Democrats’ gun control laws need a background check

Democrats pushing for expanded background checks for gun buyers don’t care that such checks don’t actually reduce gun deaths, and Republicans need to continue sounding the alarm on the harm background checks can actually do.


Look at the statistics and you’ll find both zero evidence that background checks deter violence and the typical liberal display of number-fudging, reliance on tiny sample sizes, and outright lying. Democrats’ only “weapon” in this debate is a weak example citing the repeal of a background check law in Missouri that lead to a one-month spike in gun violence.

Background checks function only when the individual requesting a privilege—a gun, a job, security clearance, a credit card—is part of law-abiding society, understands the consequences of his actions, and can’t otherwise acquire the thing he seeks if his history doesn’t check out. Would-be mass murderers don’t conscientiously submit their sordid histories to the vagaries of a police investigation. If they anticipate trouble buying firearms, there are a million other places their untroubled souls can find them.
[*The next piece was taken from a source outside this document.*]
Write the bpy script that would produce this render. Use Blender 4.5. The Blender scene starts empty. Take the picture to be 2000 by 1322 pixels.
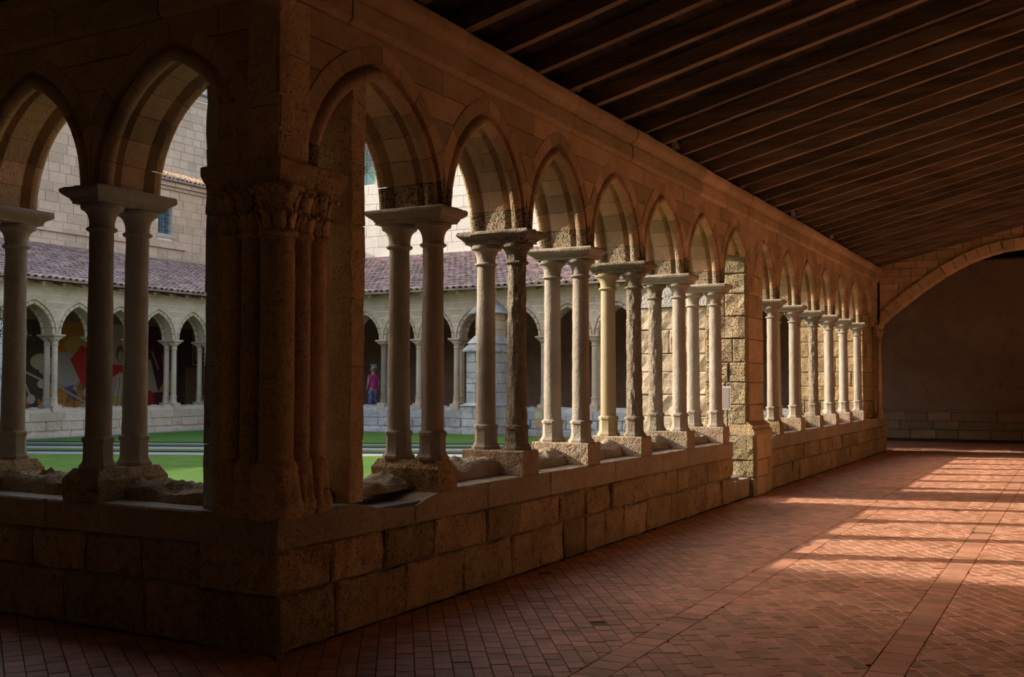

But why not enact expanded background checks if it’ll make liberals happy?  Why not agree to an innocuous restriction if it won’t cause any harm?

Because it most likely will cause a great deal of harm. Just as with magazine size restrictions, limits on ammunition purchases, and mandatory waiting periods, the only people who abide by gun control regulations are law-abiding citizens who want to do the right thing.  But these people often need a gun quickly to defend themselves against a crime wave, a stalker sending threatening messages, or an angry domestic abuser.

It only makes sense that gang members, burglars, or wife-beaters would favor restricting the firepower their would-be victims could legally acquire. The rule should be: Ask which laws career criminals want passed, then pass the opposite ones.

As John Lott at the New York Post has shown, virtually all gun purchase denials resulting from background checks are faulty and eventually reversed. In 2009, only 0.018 percent of all 70,101 denials resulted in federal prosecutions or plea deals for providing false information. One wonders where all the hardened felons are that are willing to submit their criminal histories for review and be denied the weapons with which they would have gunned down civilians.

Background checks are so insidious that even solid conservatives like Senator Pat Toomey (R-Pa.), who has an A rating from the National Rifle Association, are angling to cosponsor laws supporting them.

Democrats know that getting nominal Republican support for their legislation is the only hope they have of burnishing it with any legitimacy. They keep throwing around dubious polls—conducted in the wake of Newtown but no longer relevant—showing that 90 percent of Americans favor background checks. If support is overwhelming, why is it so important for Democrats to get Republicans on board? Wouldn’t passing strict background checks be a great way to do the right thing while scoring a political victory over Republicans?

If Congress passes expanded background checks, it will be because Democrats were able to snooker Republican politicians who haven’t done their homework on what they assume to be a harmless political giveaway.